Friday, February 4, 2022

Flag-Maker and Caregiver

From: Mommy Nearest

As she grew older, Betsy Ross took in many family members and offered them a home, including nieces, Betsy’s widowed daughter Clarissa, and Clarissa’s five children. With Clarissa’s help, Betsy continued to work as an upholsterer and flag-maker until she retired at the age of seventy-six and went to live with her daughter Susanna outside Philadelphia. Despite losing her vision, Betsy made the weekly carriage ride into Philadelphia to attend services at the Free Quaker Meeting House. Three years before her death, Betsy was completely blind. She spent the last years of her life with her daughter Jane in Philadelphia.

Saturday, January 29, 2022

Three Times a Widow

From Wikimedia Commons
Betsy Ross had three husbands. With John Ross, she opened an upholstery business. Following John’s death, she married, Joseph Ashburn, a seamen whose vessel, The Lion, was captured. After being charged with treason, he died in the Old Mill Prison in Plymouth, England. He and Betsy had two daughters, only one of whom lived to be an adult. A fellow prisoner, John Claypoole, brought Betsy the news of Joseph’s death. John and Betsy married and became members of the Society of Free Quakers, which supported the colonists’ fight against Great Britain. The Claypooles had five daughters, one dying while young.

Sunday, January 23, 2022

A Woman of Mystery

Percy Moran, The Birth of Old Glory (1917). Courtesy of the Library of Congress.
From: 
http://commonplace.online/article/how-betsy-ross-became-famous/

While people know George Washington asked Betsy Ross to sew the first U.S. flag, few are aware of her personal history. Born into a Quaker family, the eighth of seventeen children, Betsy moved to Philadelphia at age three. Following her formal education, she apprenticed to an upholsterer, where she met her first husband, a fellow apprentice and Anglican. Because her family did not approve, they eloped. He died two years later. In 1774, Betsy made bed hangings for George Washington. Finding her both trustworthy and skilled, Washington commissioned her, a childless widow of twenty-four, to make a flag he designed.

Monday, January 17, 2022

The Betsy Ross Flag


A biography of Betsy Ross, written by National Women’s History Museum Fellow (2018-2019) Kerri Lee, contains the account of William Canby, Betsy’s grandson, explaining to the Historical Society of Pennsylvania why the United States flag has five-pointed instead of six-pointed stars. When George Washington, Robert Morris, and George Ross approached Betsy about stitching the flag, their design featured thirteen red and white stripes and thirteen six-pointed stars. Betsy convinced them to agree to five-pointed stars by folding a paper into triangles and creating a five-point star with a snip of her scissors. Betsy then made the first United States flag.

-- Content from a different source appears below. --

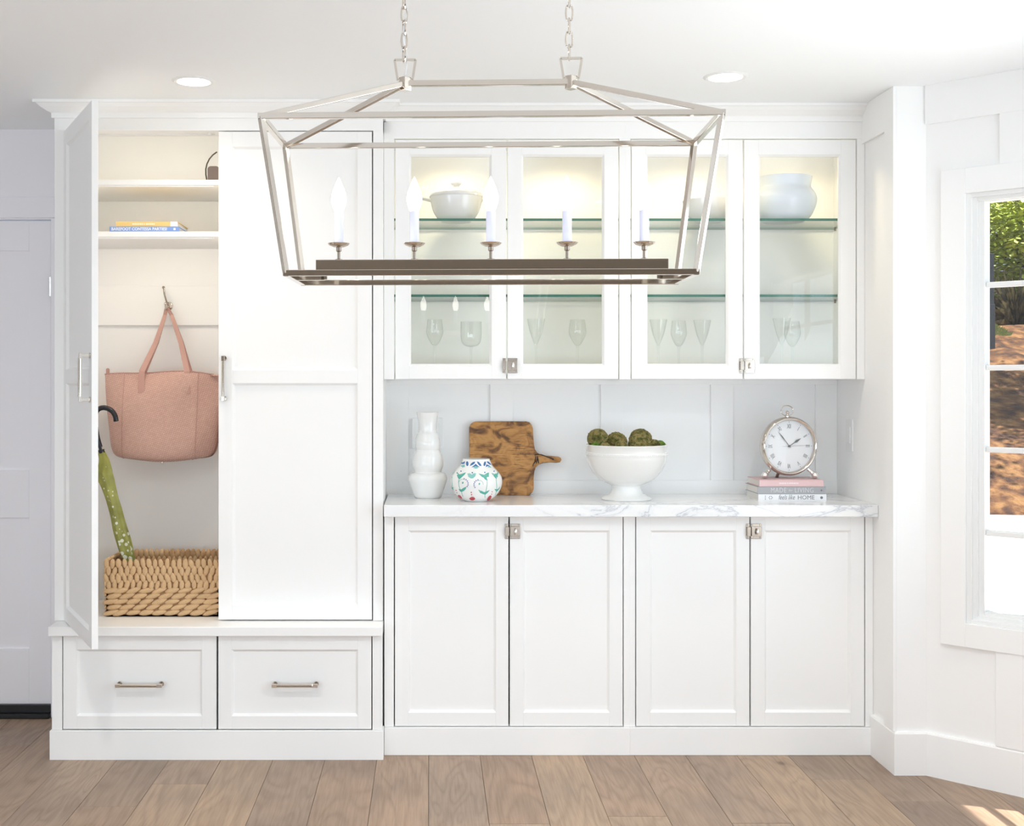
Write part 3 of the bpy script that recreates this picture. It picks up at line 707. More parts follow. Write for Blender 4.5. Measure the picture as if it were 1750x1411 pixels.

From: https://www.womenshistory.org/education-resources/biographies/betsy-ross

Tuesday, January 11, 2022

George and Martha Washington's Wedding

From: commons.wikipedia.org

George and Martha Washington were married on January 6, 1769, at White House, the estate Martha had inherited from her first husband, Daniel Parke Custis. Many festivities took place during this time of year. Likely, Martha prepared for numerous guests and stocked for them to stay an indefinite time period. Daniel, twenty years older than Martha, had been her husband for eight years before his death, probably from a heart attack. Eighteen months later, she married George, who was almost a year younger. A beautiful widow, aged twenty-six, with two children and an impressive inheritance, Martha made quite a catch.

Wednesday, January 5, 2022

The Six Pointed Star


The 2021 Mt. Vernon Christmas ornament features the six pointed star found on Washington’s Commander in Chief Standard or Headquarters Flag. The original silk flag, on display at the Museum of the American Revolution in Philadelphia, is faded from a much darker blue and one of the earliest flags containing thirteen stars symbolizing the thirteen colonies. It indicated Washington’s position on the battlefield or his tent in an encampment. Interestingly, the ornament has twelve instead of thirteen stars. I wonder if they represent the twelve days of Christmas (since George and Martha Washington married on Twelfth Night or January 6)? 

From: Flagline.com


Thursday, December 30, 2021

My Writing in 2021

My writing success this year included: “Cosway’s Confidence” winning second place in the short story contest and featured in the Bethlehem Writers’ Group Roundtable; “Hollandaise” receiving honorable mention in the South Carolina Writers Association, Surfside Chapter’s short story contest and appearing in its blog; and three pieces published in the Red Penguin Books Collection (a group of anthologies) (one twice!): “Beloved Husband,” a monologue based on Norman Baskin, Majorie Kinnan Rawlings second spouse, in An Empty Stage;

“The Fairy Godmother’s Christmas” in Once Upon a Time and Stand Out: Volume Two; and



 “No Legs” accepted for The Robot and Me.